Request
Every line from the start of the records through the line with "COL = S.collection" is to be written out exactly; pictures are not.

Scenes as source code
════

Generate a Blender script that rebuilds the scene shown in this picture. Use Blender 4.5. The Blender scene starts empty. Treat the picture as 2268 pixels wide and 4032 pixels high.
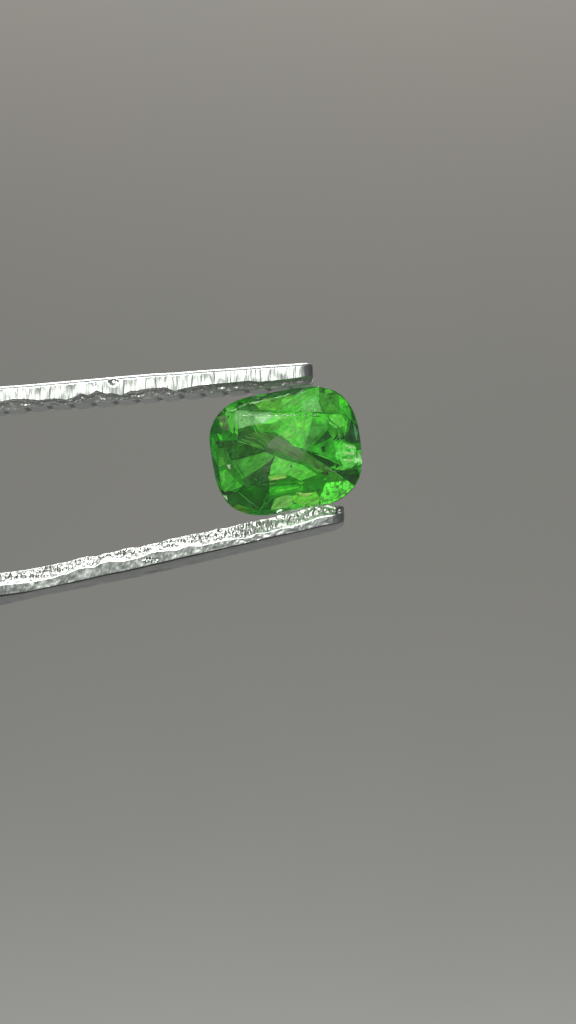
import bpy, bmesh, math, random
from mathutils import Vector, noise
from mathutils.geometry import delaunay_2d_cdt
R = math.radians
random.seed(7)
S = bpy.context.scene
S.unit_settings.system = 'METRIC'
S.unit_settings.scale_length = 0.001          # one unit is one millimetre
COL = S.collection

# ------------------------------------------------------------ camera
D = 120.0                                     # camera to tweezer edge, mm
cam_d = bpy.data.cameras.new('camera')
cam = bpy.data.objects.new('camera', cam_d); COL.objects.link(cam)
cam.location = (0, -D, 0); cam.rotation_euler = (R(90), 0, 0)
cam_d.sensor_fit = 'VERTICAL'; cam_d.sensor_height = 24
cam_d.lens = 24 * D / 40.32
cam_d.clip_start = 1; cam_d.clip_end = 5000
cam_d.dof.use_dof = True; cam_d.dof.focus_distance = D + 0.1
cam_d.dof.aperture_fstop = cam_d.lens / 1.9
S.camera = cam

# ------------------------------------------------------------ light
W = bpy.data.worlds.new('World'); S.world = W; W.use_nodes = True
W.node_tree.nodes['Background'].inputs[0].default_value = (0.93, 0.97, 1.0, 1)
W.node_tree.nodes['Background'].inputs[1].default_value = 0.17

def lamp(name, loc, target, sx, sy, watts, col, spread=180):
    l = bpy.data.lights.new(name, 'AREA'); l.shape = 'RECTANGLE'
    l.size = sx; l.size_y = sy; l.energy = watts; l.color = col; l.spread = R(spread)
    o = bpy.data.objects.new(name, l); COL.objects.link(o)
    o.location = loc
    o.rotation_euler = (Vector(target) - Vector(loc)).to_track_quat('-Z', 'Y').to_euler()
    return o
def area_power(L, sx, sy): return L * math.pi * sx * sy
lamp('window_light', (-60, -200, 150), (0, 0, 2), 190, 90, area_power(6.3, 190, 90), (0.96, 1.0, 0.935), 85)
lamp('overhead_fill', (-30, 95, 180), (-8, 0, 2), 200, 80, area_power(3.0, 200, 90), (0.97, 0.99, 1.0), 80)  # added unseen lamp, brightens the arm tops and pebbled edge
lamp('backdrop_top_fill', (0, 235, 120), (0, 300, 96), 300, 12, area_power(14.0, 300, 12), (1.0, 0.92, 0.885))  # added out of view to brighten the upper end of the backdrop
lamp('backdrop_bottom_fill', (0, 235, -120), (0, 300, -96), 300, 12, area_power(13.0, 300, 12), (0.97, 0.965, 1.0))  # added out of view to brighten the lower end of the backdrop

S.view_settings.view_transform = 'Standard'; S.view_settings.look = 'None'
S.view_settings.gamma = 1.0; S.view_settings.exposure = 0.0
cy = S.cycles
cy.max_bounces = 20; cy.transmission_bounces = 20; cy.diffuse_bounces = 8
cy.glossy_bounces = 8; cy.transparent_max_bounces = 24
cy.blur_glossy = 0.6; cy.caustics_reflective = True; cy.caustics_refractive = True
cy.sample_clamp_indirect = 6.0
cy.use_denoising = True
cy.denoiser = 'OPENIMAGEDENOISE'
cy.use_adaptive_sampling = False

# ------------------------------------------------------------ helpers
def P(px, py, y=0.0):
    "point of the photograph (in its own pixels, 100 to the millimetre) at depth y"
    k = (D + y) / D
    return Vector(((px - 1134) / 100 * k, y, (2016 - py) / 100 * k))

def mat(name):
    m = bpy.data.materials.new(name); m.use_nodes = True
    nt = m.node_tree; nt.nodes.clear()
    out = nt.nodes.new('ShaderNodeOutputMaterial')
    return m, nt, out
def nd(nt, kind, **kw):
    n = nt.nodes.new(kind)
    for k, v in kw.items():
        if k in n.inputs: n.inputs[k].default_value = v
        else: setattr(n, k, v)
    return n

def obj(name, me, m=None, parent=None):
    o = bpy.data.objects.new(name, me); COL.objects.link(o)
    if m: me.materials.append(m)
    if parent: o.parent = parent
    return o
def interp(tab, x):
    if x <= tab[0][0]:
        (x0, y0), (x1, y1) = tab[0], tab[4]
        return y0 + (y1 - y0) / (x1 - x0) * (x - x0)
    for (x0, y0), (x1, y1) in zip(tab, tab[1:]):
        if x <= x1:
            return y0 + (y1 - y0) * (x - x0) / (x1 - x0)
    return tab[-1][1]
def smooth(a, b, x):
    t = min(1, max(0, (x - a) / (b - a))); return t * t * (3 - 2 * t)
def fn(x, y, z): return noise.noise(Vector((x, y, z)))

# ------------------------------------------------------------ backdrop
m, nt, out = mat('grey_paper')
tc = nd(nt, 'ShaderNodeTexCoord')
n1 = nd(nt, 'ShaderNodeTexNoise', Scale=0.03, Detail=3.0)
nt.links.new(tc.outputs['Object'], n1.inputs['Vector'])
cr = nd(nt, 'ShaderNodeValToRGB')
cr.color_ramp.elements[0].position = 0.35; cr.color_ramp.elements[0].color = (0.252, 0.252, 0.239, 1)
cr.color_ramp.elements[1].position = 0.65; cr.color_ramp.elements[1].color = (0.259, 0.254, 0.240, 1)
nt.links.new(n1.outputs['Fac'], cr.inputs[0])
bs = nd(nt, 'ShaderNodeBsdfPrincipled', Roughness=0.95)
bs.inputs['Specular IOR Level'].default_value = 0.1
nt.links.new(cr.outputs[0], bs.inputs['Base Color'])
nt.links.new(bs.outputs[0], out.inputs[0])
bm = bmesh.new()
prof = [(-420 + i * 21, 300 - 60 * (abs(-420 + i * 21) / 420) ** 3) for i in range(41)]
rows = [[bm.verts.new((x, y, z)) for x in (-420, -140, 140, 420)] for z, y in prof]
for a, b in zip(rows, rows[1:]):
    for i in range(3): bm.faces.new((a[i], a[i + 1], b[i + 1], b[i]))
me = bpy.data.meshes.new('backdrop'); bm.to_mesh(me); bm.free()
for p in me.polygons: p.use_smooth = True
bd = obj('backdrop', me, m); bd['kind'] = 'structure'

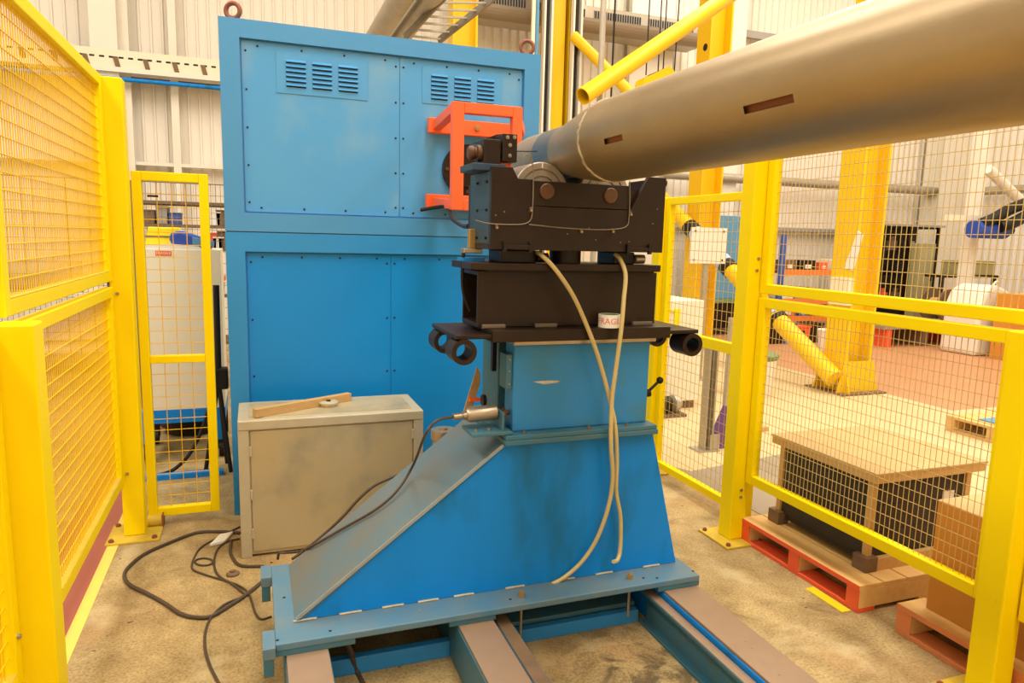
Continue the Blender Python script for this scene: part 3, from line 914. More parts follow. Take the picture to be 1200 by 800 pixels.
# brass connector left of the head
cn = thing('cable_connector', 'small square brass connector hanging at the left of the roller head', 'connector', (0.775, 2.60, 1.52))
q0, q1 = at(549, 268, Y=2.6), at(559, 291, Y=2.6)
MB().box(q0.x, q1.x, 2.585, 2.615, q1.z, q0.z).build('body', BRASS, cn, bevel=0.003)
MB().box(q0.x-0.024, q1.x+0.015, 2.575, 2.625, q1.z-0.018, q1.z).build('foot', STEEL, cn, bevel=0.003)
MB().tube([(q0.x-0.018, 2.60, q1.z-0.018), (q0.x-0.022, 2.60, q1.z-0.10), (q0.x-0.015, 2.60, q1.z-0.17), (q0.x+0.012, 2.60, q1.z-0.24)], 0.007, 8).build('lead', BLACKR, cn, smooth=True)
MB().box(0.745, 0.83, 2.575, 2.66, 1.511, 1.524).build('shelf_bracket', SBLUE, hd)
q = at(600, 302, Y=2.55)

# roll of tape on the saddle plate
tp = thing('tape_roll', 'roll of white tape printed in red on the black saddle plate', 'tape', (1.300, 2.432, 1.268))
MB().lathe((1.300, 2.432, 1.268), (0, 0, 1), [(0, 0.038), (0, 0.043), (0.05, 0.043), (0.05, 0.038)], 40, closed=True).build('tape', PAPER, tp, smooth=True)
MB().lathe((1.300, 2.432, 1.268), (0, 0, 1), [(0.0005, 0.0355), (0.0005, 0.038), (0.0495, 0.038), (0.0495, 0.0355)], 40, closed=True).build('core', GREEN, tp, smooth=True)
tx = text_mb('FRAGILE', 0.033)


def wrap(p):
    a = -math.pi/2 - 0.30 + p.x/0.0434
    return (1.300+0.0434*math.cos(a), 2.432+0.0434*math.sin(a), 1.293+p.z)


tx.xf(wrap).build('lettering', PINK, tp, label='red lettering')

# ================================================================== large pipe
PX, PZ, PR, PS = 1.140, 1.932, 0.1345, 0.0985
pp_ = thing('steel_pipe', 'large worn steel pipe lying across the rollers towards the camera', 'pipe', (PX, 1.2, PZ-PR))


def pipe_shell(y0, y1, slots, n=96):
    """outer skin from y0 to y1 with slots cut in the side; slot = (ya, yb, angle0, angle1) with thickness"""
    ys = sorted(set([y0, y1]+[v for s in slots for v in (s[0]-0.01, s[0], s[1], s[1]+0.01)]+[y0+(y1-y0)*i/14 for i in range(1, 14)]))
    mb = MB()

    def P(y, i, r):
        a = 2*math.pi*i/n
        return (PX-r*math.cos(a), y, PZ+r*math.sin(a))
    for j in range(len(ys)-1):
        for i in range(n):
            ym = 0.5*(ys[j]+ys[j+1])
            if any(s[0] < ym < s[1] and (i-s[2]) % n < s[3]-s[2] for s in slots):
                for yy in ([ys[j]] if not any(s[0] < ys[j]-0.0005 < s[1] for s in slots) else []):
                    mb.poly([P(yy, i, PR), P(yy, i+1, PR), P(yy, i+1, PR-0.012), P(yy, i, PR-0.012)], [(0, 1, 2, 3)])
                for s in slots:
                    if s[0] < ym < s[1]:
                        if i == s[2]:
                            mb.poly([P(ys[j], i, PR), P(ys[j+1], i, PR), P(ys[j+1], i, PR-0.012), P(ys[j], i, PR-0.012)], [(0, 1, 2, 3)])
                        if i == (s[3]-1) % n:
                            mb.poly([P(ys[j], i+1, PR), P(ys[j+1], i+1, PR), P(ys[j+1], i+1, PR-0.012), P(ys[j], i+1, PR-0.012)], [(0, 1, 2, 3)])
                continue
            mb.poly([P(ys[j], i, PR), P(ys[j], i+1, PR), P(ys[j+1], i+1, PR), P(ys[j+1], i, PR)], [(3, 2, 1, 0)])
    return mb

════

Solution to the exercise
Generate a Blender script that rebuilds the scene shown in this picture. Use Blender 4.5. The Blender scene starts empty. Treat the picture as 2268 pixels wide and 4032 pixels high.
import bpy, bmesh, math, random
from mathutils import Vector, noise
from mathutils.geometry import delaunay_2d_cdt
R = math.radians
random.seed(7)
S = bpy.context.scene
S.unit_settings.system = 'METRIC'
S.unit_settings.scale_length = 0.001          # one unit is one millimetre
COL = S.collection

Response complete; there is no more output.